La guerre en Ukraine a projeté les prix des matières premières agricoles au sommet. Tandis que les pays du Maghreb, du Proche et Moyen-Orient souffrent déjà de pénurie, le spectre d’une vague de famines émerge. En Occident, les États sont à la manœuvre pour prévenir le choc, susceptible de menacer les équilibres politiques et sociaux.
L’invasion de l’Ukraine par la Russie le 24 février dernier a saisi d’effroi les Européens. Parallèlement au martyre des populations, une autre menace a émergé des vastes plaines céréalières ukrainiennes : celle d’une crise alimentaire sans précédent pour la planète. Dès le 14 mars, le secrétaire général des Nations unies, Antonio Guterres, évoquait ainsi la perspective « d’un ouragan de famines et d’un effondrement du système alimentaire mondial ». Greniers à blé du monde, l’Ukraine et la Russie ont brutalement réduit leurs exportations en raison des dévastations, des sanctions et des problèmes de fret. Depuis la guerre, les prix des matières premières agricoles s’envolent, obligeant chacun à s’adapter : les pays riches paient davantage, les plus modestes se restreignent… tant qu’ils le peuvent encore.
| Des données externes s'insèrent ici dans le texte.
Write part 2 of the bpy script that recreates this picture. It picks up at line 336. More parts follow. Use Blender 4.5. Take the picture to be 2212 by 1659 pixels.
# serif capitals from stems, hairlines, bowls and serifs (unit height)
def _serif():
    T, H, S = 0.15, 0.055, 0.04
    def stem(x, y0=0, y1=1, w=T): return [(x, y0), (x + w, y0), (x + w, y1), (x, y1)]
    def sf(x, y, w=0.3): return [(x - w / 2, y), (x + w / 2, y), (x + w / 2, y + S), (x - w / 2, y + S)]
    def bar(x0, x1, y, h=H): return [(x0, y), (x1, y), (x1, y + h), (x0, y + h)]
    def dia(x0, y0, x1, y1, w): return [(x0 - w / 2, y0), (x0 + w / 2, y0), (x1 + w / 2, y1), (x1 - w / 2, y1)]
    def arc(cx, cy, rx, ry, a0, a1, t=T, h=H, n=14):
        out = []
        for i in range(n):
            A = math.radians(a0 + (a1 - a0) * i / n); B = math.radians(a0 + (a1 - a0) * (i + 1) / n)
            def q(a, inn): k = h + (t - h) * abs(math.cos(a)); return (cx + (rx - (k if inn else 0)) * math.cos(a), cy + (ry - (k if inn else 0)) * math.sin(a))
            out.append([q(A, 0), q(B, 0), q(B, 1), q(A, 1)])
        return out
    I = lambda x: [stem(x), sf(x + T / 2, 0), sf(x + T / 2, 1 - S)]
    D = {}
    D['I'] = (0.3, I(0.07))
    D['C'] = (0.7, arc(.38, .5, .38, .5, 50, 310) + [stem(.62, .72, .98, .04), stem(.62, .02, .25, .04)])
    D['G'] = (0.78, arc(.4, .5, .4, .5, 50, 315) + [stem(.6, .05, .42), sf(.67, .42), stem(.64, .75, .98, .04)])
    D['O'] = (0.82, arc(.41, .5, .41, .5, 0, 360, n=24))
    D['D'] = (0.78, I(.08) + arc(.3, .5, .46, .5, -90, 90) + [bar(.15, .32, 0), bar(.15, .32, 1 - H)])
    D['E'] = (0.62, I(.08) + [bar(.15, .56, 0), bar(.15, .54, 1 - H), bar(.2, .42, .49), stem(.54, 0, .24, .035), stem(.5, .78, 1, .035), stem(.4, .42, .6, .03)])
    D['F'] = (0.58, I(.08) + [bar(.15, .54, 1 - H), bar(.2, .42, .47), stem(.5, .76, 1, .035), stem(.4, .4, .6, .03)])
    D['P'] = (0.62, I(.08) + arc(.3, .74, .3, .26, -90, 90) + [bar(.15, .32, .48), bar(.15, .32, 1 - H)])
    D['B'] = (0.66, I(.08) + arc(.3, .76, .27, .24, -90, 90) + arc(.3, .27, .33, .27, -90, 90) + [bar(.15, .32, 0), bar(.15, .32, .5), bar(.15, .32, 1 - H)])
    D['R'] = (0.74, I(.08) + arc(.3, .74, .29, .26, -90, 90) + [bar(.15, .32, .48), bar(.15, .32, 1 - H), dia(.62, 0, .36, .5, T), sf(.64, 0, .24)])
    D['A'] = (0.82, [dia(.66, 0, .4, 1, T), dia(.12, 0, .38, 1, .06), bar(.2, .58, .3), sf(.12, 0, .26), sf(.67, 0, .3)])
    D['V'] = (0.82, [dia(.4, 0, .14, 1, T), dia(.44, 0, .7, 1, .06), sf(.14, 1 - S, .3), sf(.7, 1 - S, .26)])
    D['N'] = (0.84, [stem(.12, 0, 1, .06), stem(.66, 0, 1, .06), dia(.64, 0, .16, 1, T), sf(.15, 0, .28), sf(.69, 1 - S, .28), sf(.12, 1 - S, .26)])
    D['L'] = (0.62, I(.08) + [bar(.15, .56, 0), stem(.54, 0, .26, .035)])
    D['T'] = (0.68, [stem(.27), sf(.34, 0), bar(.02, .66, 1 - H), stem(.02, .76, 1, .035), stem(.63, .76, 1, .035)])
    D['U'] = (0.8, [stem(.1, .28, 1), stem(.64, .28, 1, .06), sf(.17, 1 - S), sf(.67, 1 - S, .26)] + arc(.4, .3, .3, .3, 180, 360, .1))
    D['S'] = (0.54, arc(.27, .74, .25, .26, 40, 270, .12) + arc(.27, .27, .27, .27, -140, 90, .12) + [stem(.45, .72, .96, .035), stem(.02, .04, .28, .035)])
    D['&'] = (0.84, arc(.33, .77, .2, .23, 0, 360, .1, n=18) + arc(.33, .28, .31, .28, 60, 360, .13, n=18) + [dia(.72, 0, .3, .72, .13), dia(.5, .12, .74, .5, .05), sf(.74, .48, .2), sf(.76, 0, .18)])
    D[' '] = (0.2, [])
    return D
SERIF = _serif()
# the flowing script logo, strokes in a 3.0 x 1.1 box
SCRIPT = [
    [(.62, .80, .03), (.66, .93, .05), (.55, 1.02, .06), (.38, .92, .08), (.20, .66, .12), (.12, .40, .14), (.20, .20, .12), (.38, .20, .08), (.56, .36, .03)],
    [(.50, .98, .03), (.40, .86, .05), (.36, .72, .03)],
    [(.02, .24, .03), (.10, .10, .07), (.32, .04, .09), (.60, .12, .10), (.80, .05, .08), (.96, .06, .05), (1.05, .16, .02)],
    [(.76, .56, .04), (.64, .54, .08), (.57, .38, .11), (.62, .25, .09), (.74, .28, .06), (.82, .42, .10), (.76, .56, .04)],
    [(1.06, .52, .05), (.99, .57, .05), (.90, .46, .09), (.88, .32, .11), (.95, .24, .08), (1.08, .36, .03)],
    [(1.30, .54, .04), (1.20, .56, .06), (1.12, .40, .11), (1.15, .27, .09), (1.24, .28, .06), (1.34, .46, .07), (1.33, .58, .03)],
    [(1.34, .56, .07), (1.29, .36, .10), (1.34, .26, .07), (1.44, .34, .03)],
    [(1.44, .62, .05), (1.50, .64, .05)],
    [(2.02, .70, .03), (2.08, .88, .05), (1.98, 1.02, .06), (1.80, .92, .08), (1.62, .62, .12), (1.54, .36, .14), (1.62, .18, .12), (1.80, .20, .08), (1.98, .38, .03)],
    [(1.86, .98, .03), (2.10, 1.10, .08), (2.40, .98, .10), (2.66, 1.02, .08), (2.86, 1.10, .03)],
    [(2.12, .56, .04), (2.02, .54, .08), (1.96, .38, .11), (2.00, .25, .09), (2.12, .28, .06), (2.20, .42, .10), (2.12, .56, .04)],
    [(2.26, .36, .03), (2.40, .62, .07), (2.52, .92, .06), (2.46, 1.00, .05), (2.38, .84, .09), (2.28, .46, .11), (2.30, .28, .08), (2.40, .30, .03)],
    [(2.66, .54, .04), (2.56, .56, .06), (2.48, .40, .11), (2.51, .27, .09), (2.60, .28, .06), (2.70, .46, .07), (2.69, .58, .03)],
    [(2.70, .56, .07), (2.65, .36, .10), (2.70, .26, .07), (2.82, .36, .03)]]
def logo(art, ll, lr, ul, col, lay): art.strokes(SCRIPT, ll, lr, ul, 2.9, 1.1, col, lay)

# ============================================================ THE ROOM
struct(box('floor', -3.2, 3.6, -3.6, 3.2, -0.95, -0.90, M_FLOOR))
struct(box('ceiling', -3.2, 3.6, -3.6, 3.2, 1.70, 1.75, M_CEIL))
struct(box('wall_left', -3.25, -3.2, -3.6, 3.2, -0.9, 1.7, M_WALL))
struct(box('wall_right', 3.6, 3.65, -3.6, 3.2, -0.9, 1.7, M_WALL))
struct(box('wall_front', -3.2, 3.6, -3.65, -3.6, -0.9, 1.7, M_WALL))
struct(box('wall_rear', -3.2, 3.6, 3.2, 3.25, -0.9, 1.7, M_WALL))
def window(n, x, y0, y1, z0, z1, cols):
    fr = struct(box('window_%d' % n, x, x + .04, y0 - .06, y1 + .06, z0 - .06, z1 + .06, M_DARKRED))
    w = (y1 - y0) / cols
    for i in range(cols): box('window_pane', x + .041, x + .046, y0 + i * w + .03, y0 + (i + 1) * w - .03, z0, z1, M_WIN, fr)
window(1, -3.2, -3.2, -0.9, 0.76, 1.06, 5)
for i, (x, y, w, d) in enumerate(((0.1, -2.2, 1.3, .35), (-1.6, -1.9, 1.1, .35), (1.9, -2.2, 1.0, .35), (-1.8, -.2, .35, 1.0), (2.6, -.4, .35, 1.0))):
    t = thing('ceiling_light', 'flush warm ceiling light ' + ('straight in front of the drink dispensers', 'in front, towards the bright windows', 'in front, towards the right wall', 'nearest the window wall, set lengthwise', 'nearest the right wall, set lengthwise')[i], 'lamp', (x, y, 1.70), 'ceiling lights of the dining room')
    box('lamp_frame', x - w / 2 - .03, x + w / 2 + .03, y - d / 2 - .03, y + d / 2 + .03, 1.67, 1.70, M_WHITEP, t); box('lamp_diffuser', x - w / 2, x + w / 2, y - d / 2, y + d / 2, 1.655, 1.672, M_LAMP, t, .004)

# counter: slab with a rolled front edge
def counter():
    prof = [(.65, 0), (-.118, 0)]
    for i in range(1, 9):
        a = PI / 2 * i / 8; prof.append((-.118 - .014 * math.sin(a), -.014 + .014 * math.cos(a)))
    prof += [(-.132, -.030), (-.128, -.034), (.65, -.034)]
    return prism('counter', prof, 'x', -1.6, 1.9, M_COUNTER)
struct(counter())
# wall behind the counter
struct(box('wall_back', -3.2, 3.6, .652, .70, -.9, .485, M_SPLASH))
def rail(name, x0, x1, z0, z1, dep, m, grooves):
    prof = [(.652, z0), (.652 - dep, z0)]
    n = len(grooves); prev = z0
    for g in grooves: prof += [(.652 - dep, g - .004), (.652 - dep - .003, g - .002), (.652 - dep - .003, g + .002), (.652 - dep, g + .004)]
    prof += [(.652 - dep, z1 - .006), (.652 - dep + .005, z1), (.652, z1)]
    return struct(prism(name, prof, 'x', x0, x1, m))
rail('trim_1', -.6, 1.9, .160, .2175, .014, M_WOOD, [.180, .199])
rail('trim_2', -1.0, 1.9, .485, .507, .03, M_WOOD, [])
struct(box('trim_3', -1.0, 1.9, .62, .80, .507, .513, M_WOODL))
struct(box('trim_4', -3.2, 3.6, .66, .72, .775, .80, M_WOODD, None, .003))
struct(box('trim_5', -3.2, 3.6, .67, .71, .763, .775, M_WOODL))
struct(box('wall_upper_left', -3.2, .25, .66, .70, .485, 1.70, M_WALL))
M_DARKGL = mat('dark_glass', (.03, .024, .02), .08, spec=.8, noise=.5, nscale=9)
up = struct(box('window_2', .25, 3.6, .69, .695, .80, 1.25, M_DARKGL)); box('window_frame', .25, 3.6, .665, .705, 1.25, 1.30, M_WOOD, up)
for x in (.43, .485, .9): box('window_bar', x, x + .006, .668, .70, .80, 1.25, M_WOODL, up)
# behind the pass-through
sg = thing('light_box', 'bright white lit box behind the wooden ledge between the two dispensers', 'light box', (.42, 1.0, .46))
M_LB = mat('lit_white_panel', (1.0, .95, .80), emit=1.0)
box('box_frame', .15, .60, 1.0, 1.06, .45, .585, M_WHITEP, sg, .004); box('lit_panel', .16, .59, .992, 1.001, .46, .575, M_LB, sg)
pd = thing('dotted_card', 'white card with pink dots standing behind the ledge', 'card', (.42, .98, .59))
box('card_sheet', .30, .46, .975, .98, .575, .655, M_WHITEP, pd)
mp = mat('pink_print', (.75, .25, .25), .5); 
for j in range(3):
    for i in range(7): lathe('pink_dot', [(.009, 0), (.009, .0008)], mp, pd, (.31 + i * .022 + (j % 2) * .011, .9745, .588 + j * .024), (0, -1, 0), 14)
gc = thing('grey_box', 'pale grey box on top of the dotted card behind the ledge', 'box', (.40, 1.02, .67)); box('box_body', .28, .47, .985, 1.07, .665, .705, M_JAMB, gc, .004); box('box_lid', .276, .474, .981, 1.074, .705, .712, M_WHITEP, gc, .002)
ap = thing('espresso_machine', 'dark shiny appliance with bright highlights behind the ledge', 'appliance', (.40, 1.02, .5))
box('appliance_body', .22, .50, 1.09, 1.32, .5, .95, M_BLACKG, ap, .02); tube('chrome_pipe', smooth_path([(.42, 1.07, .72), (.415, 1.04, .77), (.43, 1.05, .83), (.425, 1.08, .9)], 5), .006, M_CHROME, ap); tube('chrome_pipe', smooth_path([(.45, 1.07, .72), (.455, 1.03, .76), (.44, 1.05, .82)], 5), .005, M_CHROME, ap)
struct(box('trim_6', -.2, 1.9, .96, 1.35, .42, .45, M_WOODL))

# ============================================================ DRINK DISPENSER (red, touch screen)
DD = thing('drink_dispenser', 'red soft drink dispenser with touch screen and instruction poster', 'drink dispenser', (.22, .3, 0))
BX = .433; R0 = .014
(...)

Face aux restrictions, les prix prennent l’ascenseur
Ensemble, les vastes champs ukrainiens et russes assurent 30 % des exportations mondiales de blé, 17 % de celles de maïs et environ la moitié de celles d’huile de tournesol. Surtout, selon l’Organisation mondiale des Nations unies pour l’alimentation et l’agriculture (FAO), « 45 États parmi les pays en développement importent au moins un tiers de leur blé d’Ukraine ou de Russie, et 18 d’entre eux en importent au moins 50 % ». La FAO prévoit, en raison de la guerre, une contraction des échanges mondiaux de céréales de 2 % en 2022. Le premier avril, l’ancien président russe Dimitri Medvedev, un des plus proches conseillers de Vladimir Poutine, a ainsi prévenu que son pays « ne fournira de nourriture et de produits agricoles qu’à ses amis », et de préciser : « Nous en avons beaucoup, et ils ne sont pas en Europe et en Amérique du Nord. » Du côté de l’Ukraine, le gouvernement a interdit début mars l’exportation de blé, d’avoine, de sarrasin, de millet ou de sucre afin de nourrir en priorité sa population. Les récoltes sont également amputées par la guerre. Selon le cabinet de conseil ukrainien APK Inform, la production locale d’huile de tournesol pourrait ainsi être jusqu’à 30 % inférieure à celle de l’année 2021. « La récolte sera à son niveau le plus faible depuis treize ans, avec 4,2 millions de tonnes attendues, précisent les analystes. La majorité de la guerre se déroulant dans les régions clés de la production de graines de tournesol. » Par ailleurs, le blocage des ports, notamment Odessa, Marioupol et Mikolaïv, a presque réduit à zéro les exportations de graines. Le 14 avril, le ministre de l’Agriculture ukrainien avançait ainsi qu’environ 20 millions de tonnes de graines menaçaient de pourrir dans des conteneurs faute de transporteurs, quand l’Ukraine exporte environ 5 millions de tonnes par mois en temps normal.